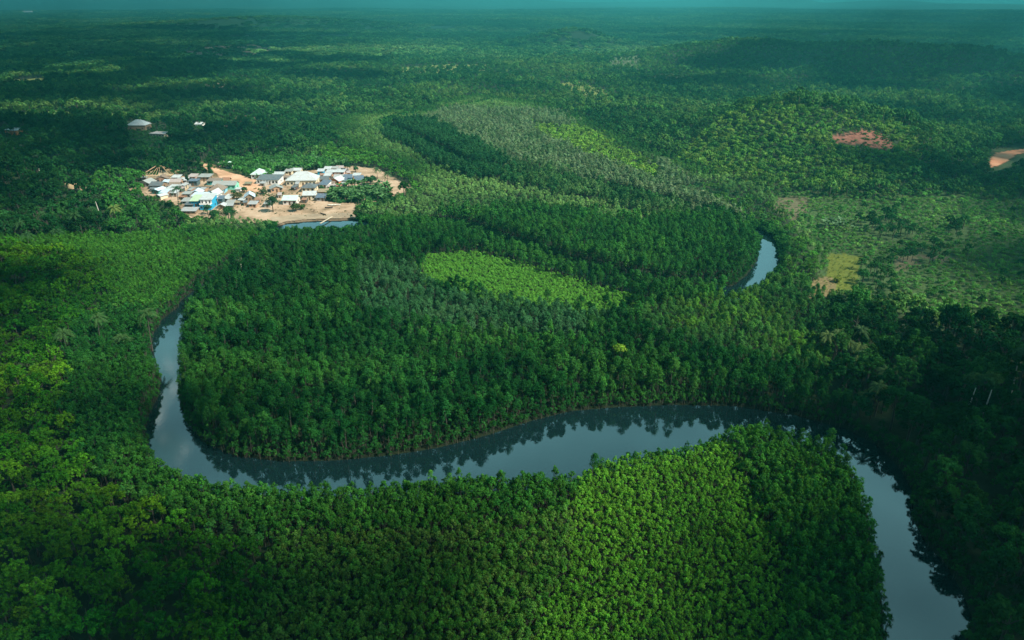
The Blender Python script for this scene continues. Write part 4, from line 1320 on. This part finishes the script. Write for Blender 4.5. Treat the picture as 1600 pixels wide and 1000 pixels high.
# the smallest shacks squeezed in between
rs_ = random.Random(44)
SH = [("left", [(232, 289), (240, 300), (262, 298), (279, 301), (282, 285), (290, 294), (266, 308), (250, 300), (297, 303), (284, 313), (302, 305), (318, 301)], "tiny low shack squeezed between larger houses in the left cluster"),
      ("right", [(445, 282), (505, 279), (517, 276), (528, 272), (497, 292), (516, 292), (527, 279), (538, 279), (546, 275), (512, 301), (493, 284), (552, 288), (536, 292), (541, 270)], "tiny low shack squeezed between larger houses in the right cluster"),
      ("mid", [(347, 308), (362, 310), (370, 321), (360, 327), (384, 322), (410, 292), (458, 298), (438, 310), (476, 318), (404, 318)], "tiny low shack standing about the middle of the village")]
for key, pts_, lb in SH:
    for (px, py) in pts_:
        house("shack", lb, px + rs_.uniform(-1, 1), py, rs_.uniform(5, 9), rs_.uniform(3.5, 5.5), rs_.uniform(1.5, 2.1), kind=rs_.choice(['shed', 'gable']),
              roof=rs_.choice(['grey', 'brown', 'rust', 'mauve', 'dark', 'pale', 'thatch']), wall=rs_.choice(['brown', 'grey', 'clay', 'dark']), rise=rs_.uniform(.4, .9),
              rot=rs_.uniform(-25, 25), win=0, cat='shack', group="small shacks of the village's %s part" % key, o=.3)

# hipped frame of bare rafters
P = ground(244, 283)
e = link(bpy.data.objects.new("unfinished_house", None))
e.location = (P.x, P.y, P.z + .3)
tag(e, "unfinished hipped house frame of bare brown rafters at the village's upper left", "house", "houses of the riverside village")
hw, D, H, rise = 9.5, 15.0, 3.2, 4.6
V, F = [], []
box(V, F, -hw + 1, hw - 1, 1, D - 1, -.8, H)
part("wall", V, F, wm('sand'), e)
a, b = Vector((-2.0, D / 2, H + rise)), Vector((2.0, D / 2, H + rise))
cs = [Vector((-hw, 0, H)), Vector((hw, 0, H)), Vector((hw, D, H)), Vector((-hw, D, H))]
def beam(p, q, r):
    v, f = tube([p, q], [r, r], 4)
    part("rafter", v, f, WOOD, e)
beam(a, b, .22)
for i, (c, t) in enumerate(zip(cs, (a, b, b, a))):
    beam(c, t, .24)
    beam(c, cs[(i + 1) % 4], .18)
for side in range(4):
    c0, c1 = cs[side], cs[(side + 1) % 4]
    t0, t1 = (a, b, b, a)[side], (b, b, a, a)[side]
    for k in range(1, 8):
        u = k / 8
        p = c0.lerp(c1, u)
        m = .35 + .0 * u
        # rafters run up the slope until the nearest hip or the ridge
        top = (a.lerp(b, min(max((p.x + hw) / (2 * hw), 0), 1)) if side in (0, 2) else t0)
        f = min(1.0, 2.3 * min(u, 1 - u))
        q = p.lerp(Vector((p.x if side in (0, 2) else top.x, p.y if side in (1, 3) else top.y, H + rise)) if False else top, f)
        beam(p, q, .11)

# ------------------------------------------------------------------ palms, plantains and single trees
def frond_arrays(r, L, droop, az, el, w=0.5, z0=0.0, nl=14):
    V, F = [], []
    pts = []
    for i in range(nl + 1):
        t = i / nl
        rr = L * t
        pts.append(np.array([math.cos(az) * rr * math.cos(el) , math.sin(az) * rr * math.cos(el), z0 + L * t * math.sin(el) - droop * t * t * L]))
    side = np.array([-math.sin(az), math.cos(az), 0])
    for i in range(nl):
        p, q = pts[i], pts[i + 1]
        t = (i + .5) / nl
        ww = w * math.sin(math.pi * (0.12 + 0.86 * t)) + .06
        for s in (-1, 1):
            tip = (p + q) / 2 + side * s * ww + (q - p) * 1.2 + np.array([0, 0, -ww * r.uniform(.35, .8)])
            o = len(V)
            V += [p, q, tip]
            F.append([o, o + 1, o + 2])
    return np.array(V), np.array(F)

def palm_meshes(seed, h, L, n, leafy=0.85):
    r = np.random.default_rng(seed)
    lean = r.uniform(-.08, .08, 2) * h
    tr = tube([(0, 0, -.8), (lean[0] * .3, lean[1] * .3, h * .4), (lean[0] * .7, lean[1] * .7, h * .75), (lean[0], lean[1], h)], [.26, .18, .15, .16], 7)
    parts = []
    for k in range(n):
        el = r.uniform(-.25, 1.15)
        V, F = frond_arrays(r, L * r.uniform(.85, 1.1), .45 + .35 * r.uniform(), k * 2.399 + r.uniform(-.2, .2), el, leafy)
        parts.append((V + np.array([lean[0], lean[1], h]), F))
    V, F = joinvf(parts)
    vary = np.repeat(r.uniform(.7, 1.3, (len(F) // 2 + 1, 1)), 2, 0)[:len(F)] * np.ones((1, 3))
    return raw_mesh("palm_crown", V, F, [LEAF], vary=vary), raw_mesh("palm_trunk", tr[0], tr[1], [BARK])
PALMS = [palm_meshes(k, h, L, n) for k, (h, L, n) in enumerate(((11, 4.3, 22), (13.5, 4.0, 20), (8.5, 4.6, 24), (15, 4.2, 22)))]

def plant(name, label, cat, group, px, py, meshes, tint, sc=1.0, rot=None, sink=0.0, at=None, st=1.0):
    P = at if at is not None else ground(px, py)
    e = link(bpy.data.objects.new(name, None))
    e.location = (P[0], P[1], P[2] - sink)
    e.rotation_euler = (0, 0, random.uniform(0, 6.28) if rot is None else rot)
    e.scale = (sc, sc, sc * st)
    tag(e, label, cat, group)
    c = link(bpy.data.objects.new("crown", meshes[0]), e)
    c["tint"] = list(tint)
    link(bpy.data.objects.new("trunk", meshes[1]), e)
    return e
def top_at(px, py, h):
    """ground point of a plant of height h whose crown shows at this pixel"""
    z = 2.0
    for _ in range(15):
        x, y = unproj(px, py, z + h)
        z = gz(x, y)
    return (x, y, z)

plant("palm_tree", "tall dark coconut palm standing among the roofs at the village's lower left", "palm", None, 281, 334, PALMS[3], (0.03, 0.085, 0.035), .95)
plant("palm_tree", "pale green coconut palm standing clear left of the village", "palm", None, 0, 0, PALMS[1], (0.13, 0.19, 0.05), 1.0, at=top_at(175, 325, 13))
gl = "palms in the right bank forest"
for i, (px, py) in enumerate([(1300, 500), (1318, 488), (1335, 500), (1350, 512), (1328, 520), (1345, 532), (1362, 528), (1312, 520), (1342, 548), (1358, 545), (1370, 520), (1290, 520),
                              (1408, 560), (1420, 552), (1362, 590), (1380, 575), (1356, 480), (1375, 470), (1395, 480), (1372, 598)]):
    plant("palm_tree", "feathery palm in the palm clump at the upper edge of the right bank forest", "palm", gl, 0, 0, PALMS[i % 4],
          (0.06 + .015 * (i % 3), 0.115 + .012 * (i % 3), 0.045), .78, at=top_at(px, py, 12))
for i, (px, py, lb) in enumerate([(148, 500, "leftmost"), (187, 512, "middle"), (228, 500, "rightmost"), (95, 515, None)]):
    plant("palm_tree", ("%s of three feathery palms left of the river's upper reach" % lb) if lb else "dark palm left of the three feathery palms beside the river's upper reach",
          "palm", "palms on the left bank", 0, 0, PALMS[(i + 1) % 4], (0.045, 0.10, 0.03), .9, at=top_at(px, py, 11))
for i, (px, py) in enumerate([(30, 345), (62, 338), (85, 350), (118, 342), (40, 362), (140, 330), (200, 335)]):
    plant("palm_tree", "dark palm in the wood left of the village's coconut palm", "palm", "palms in the left wood", 0, 0, PALMS[i % 4], (0.035, 0.09, 0.03), .9, at=top_at(px, py, 11))
for i, (px, py, lb) in enumerate([(590, 270, "left"), (606, 276, "right")]):
    plant("palm_tree", "%s one of two green palms at the village's right end" % lb, "palm", "palms at the village's right end", px, py + 10, PALMS[2], (0.06, 0.13, 0.05), .8)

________

* _Objective_
Please restate the material above line by line, exactly, beginning at its first line and ending with the line that contains "shacks of the", without any pictures.

* _Worked solution_
The Blender Python script for this scene continues. Write part 4, from line 1320 on. This part finishes the script. Write for Blender 4.5. Treat the picture as 1600 pixels wide and 1000 pixels high.
# the smallest shacks squeezed in between
rs_ = random.Random(44)
SH = [("left", [(232, 289), (240, 300), (262, 298), (279, 301), (282, 285), (290, 294), (266, 308), (250, 300), (297, 303), (284, 313), (302, 305), (318, 301)], "tiny low shack squeezed between larger houses in the left cluster"),
      ("right", [(445, 282), (505, 279), (517, 276), (528, 272), (497, 292), (516, 292), (527, 279), (538, 279), (546, 275), (512, 301), (493, 284), (552, 288), (536, 292), (541, 270)], "tiny low shack squeezed between larger houses in the right cluster"),
      ("mid", [(347, 308), (362, 310), (370, 321), (360, 327), (384, 322), (410, 292), (458, 298), (438, 310), (476, 318), (404, 318)], "tiny low shack standing about the middle of the village")]
for key, pts_, lb in SH:
    for (px, py) in pts_:
        house("shack", lb, px + rs_.uniform(-1, 1), py, rs_.uniform(5, 9), rs_.uniform(3.5, 5.5), rs_.uniform(1.5, 2.1), kind=rs_.choice(['shed', 'gable']),
              roof=rs_.choice(['grey', 'brown', 'rust', 'mauve', 'dark', 'pale', 'thatch']), wall=rs_.choice(['brown', 'grey', 'clay', 'dark']), rise=rs_.uniform(.4, .9),
              rot=rs_.uniform(-25, 25), win=0, cat='shack', group="small shacks of the village's %s part" % key, o=.3)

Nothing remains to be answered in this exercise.